**Required task**
Reproduce exactly the lines below, from the first one through the line containing "from mathutils import Matrix, Vector", and omit any pictures.

**Data**
▼

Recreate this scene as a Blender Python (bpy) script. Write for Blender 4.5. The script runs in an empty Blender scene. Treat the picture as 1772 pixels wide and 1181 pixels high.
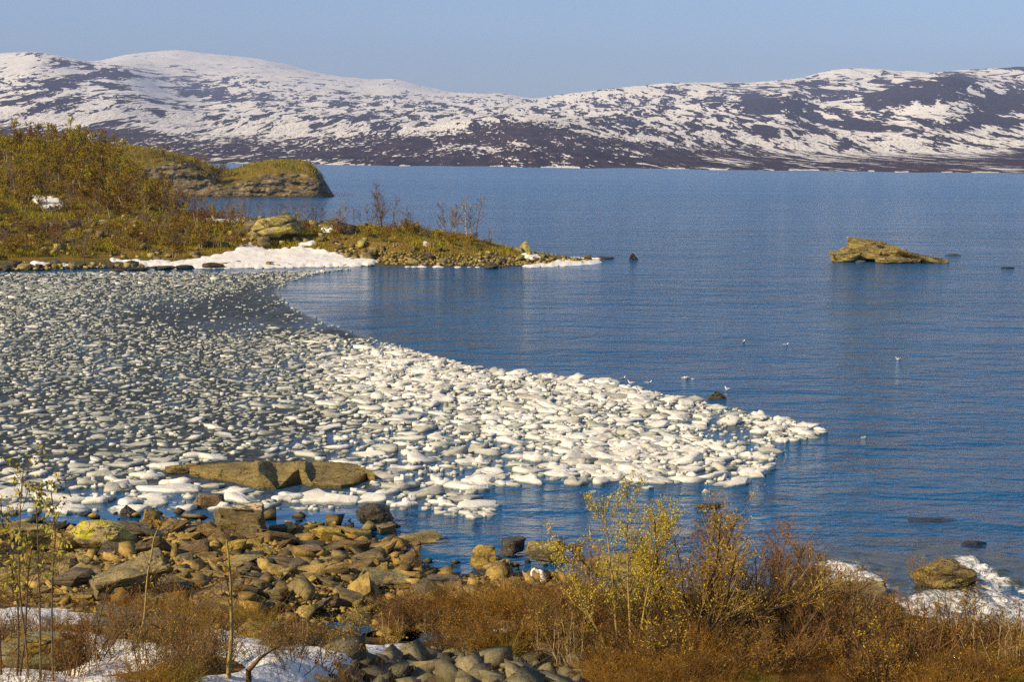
import bpy, bmesh, math, random
import numpy as np
from mathutils import Matrix, Vector

S = bpy.context.scene
COL = S.collection
# ------------------------------------------------------------------ camera
H, F = 10.0, 2953.3                       # eye height above the lake, focal length in photo pixels (1772 wide)
PITCH, ROLL = math.radians(6.193), math.radians(0.5)
fwd = np.array([0, math.cos(PITCH), -math.sin(PITCH)])
up0 = np.array([0, math.sin(PITCH), math.cos(PITCH)])
rt0 = np.array([1.0, 0, 0])
rt = math.cos(ROLL) * rt0 + math.sin(ROLL) * up0
up = -math.sin(ROLL) * rt0 + math.cos(ROLL) * up0
CAM = np.array([0, 0, H])
cd = bpy.data.cameras.new('camera'); cd.lens = F / 1772 * 36; cd.sensor_width = 36
cd.clip_start = 0.5; cd.clip_end = 60000
co = bpy.data.objects.new('camera', cd); COL.objects.link(co)
co.matrix_world = Matrix(((rt[0], up[0], -fwd[0], 0), (rt[1], up[1], -fwd[1], 0), (rt[2], up[2], -fwd[2], H), (0, 0, 0, 1)))
S.camera = co
# ------------------------------------------------------------------ sky and sun
SUN_AZ, SUN_EL = math.radians(238), math.radians(33)
w = bpy.data.worlds.new('World'); S.world = w; w.use_nodes = True
wn = w.node_tree; bg = wn.nodes['Background']
sk = wn.nodes.new('ShaderNodeTexSky'); sk.sky_type = 'NISHITA'; sk.sun_disc = False
sk.sun_elevation = SUN_EL; sk.sun_rotation = SUN_AZ
sk.altitude = 300; sk.air_density = 0.75; sk.dust_density = 1.3; sk.ozone_density = 3.6
wn.links.new(sk.outputs[0], bg.inputs[0]); bg.inputs[1].default_value = 0.125
sl = bpy.data.lights.new('sun', 'SUN'); sl.energy = 5.0; sl.angle = math.radians(0.53); sl.color = (1.0, 0.80, 0.50)
so = bpy.data.objects.new('sun', sl); COL.objects.link(so)
sdir = Vector((math.sin(SUN_AZ) * math.cos(SUN_EL), math.cos(SUN_AZ) * math.cos(SUN_EL), math.sin(SUN_EL)))
so.rotation_euler = sdir.to_track_quat('Z', 'Y').to_euler(); so.location = (-40, -30, 60)
vs = S.view_settings; vs.view_transform = 'Standard'; vs.look = 'None'; vs.exposure = 0.28; vs.gamma = 1.0
S.cycles.use_denoising = False; S.cycles.max_bounces = 6; S.cycles.volume_bounces = 0; S.cycles.transparent_max_bounces = 6

# ------------------------------------------------------------------ picture <-> place
def dirs(px, py):
    px = np.asarray(px, float); py = np.asarray(py, float)
    return fwd + np.multiply.outer((px - 886) / F, rt) - np.multiply.outer((py - 590.5) / F, up)
def on_plane(px, py, z=0.0):
    d = dirs(px, py); t = (z - H) / d[..., 2]
    return CAM + d * t[..., None]
def at_dist(px, py, D):                   # the point seen at a pixel, D metres away on the map
    d = dirs(px, py); t = D / np.hypot(d[..., 0], d[..., 1])
    return CAM + d * t[..., None]
def pix(P):
    q = np.asarray(P, float) - CAM
    c = q @ fwd
    return 886 + F * (q @ rt) / c, 590.5 - F * (q @ up) / c
def darkzone(u, v):                       # where the ice has rotted to dark slush and few pieces float
    g = lambda x, y, a, b, k, sl=0.0: k * np.exp(-(((u - x) / a) ** 2 + ((v - y - sl * (u - x)) / b) ** 2))
    return np.clip(g(340, 545, 170, 34, 1.0, .05) + g(480, 520, 85, 40, 0.9) + g(600, 572, 130, 17, 1.0, 0.22) + g(290, 660, 170, 55, 0.5) + g(690, 735, 150, 20, 0.3) + g(60, 600, 120, 40, 0.3), 0, 1)
def yh(u): return 270.0 + (u - 886) * 0.00873

# ------------------------------------------------------------------ noise
def _h(ix, iy, iz, s):
    n = (ix.astype(np.int64) * 374761393 + iy.astype(np.int64) * 668265263 + iz.astype(np.int64) * 2147483647 + s * 974634777) & 0xffffffff
    n = ((n ^ (n >> 13)) * 1274126177) & 0xffffffff
    n = ((n ^ (n >> 15)) * 2246822519) & 0xffffffff
    return ((n ^ (n >> 16)) & 0xffff) / 65535.0
def vnoise(P, s=0):
    P = np.asarray(P, float)
    if P.shape[-1] == 2: P = np.concatenate([P, np.zeros(P.shape[:-1] + (1,))], -1)
    i = np.floor(P); f = P - i; f = f * f * f * (f * (f * 6 - 15) + 10); i = i.astype(np.int64)
    x, y, z = i[..., 0], i[..., 1], i[..., 2]; a, b, c = f[..., 0], f[..., 1], f[..., 2]
    L = lambda p, q, t: p + (q - p) * t
    r = [L(L(_h(x, y, z + k, s), _h(x + 1, y, z + k, s), a), L(_h(x, y + 1, z + k, s), _h(x + 1, y + 1, z + k, s), a), b) for k in (0, 1)]
    return L(r[0], r[1], c) * 2 - 1
def fbm(P, o=4, s=0, g=0.5):
    P = np.asarray(P, float); r = 0; A = 1; t = 0
    for k in range(o):
        r = r + A * vnoise(P * 2 ** k + 17.3 * k, s + k); t += A; A *= g
    return r / t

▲

**Response for this exercise**
Recreate this scene as a Blender Python (bpy) script. Write for Blender 4.5. The script runs in an empty Blender scene. Treat the picture as 1772 pixels wide and 1181 pixels high.
import bpy, bmesh, math, random
import numpy as np
from mathutils import Matrix, Vector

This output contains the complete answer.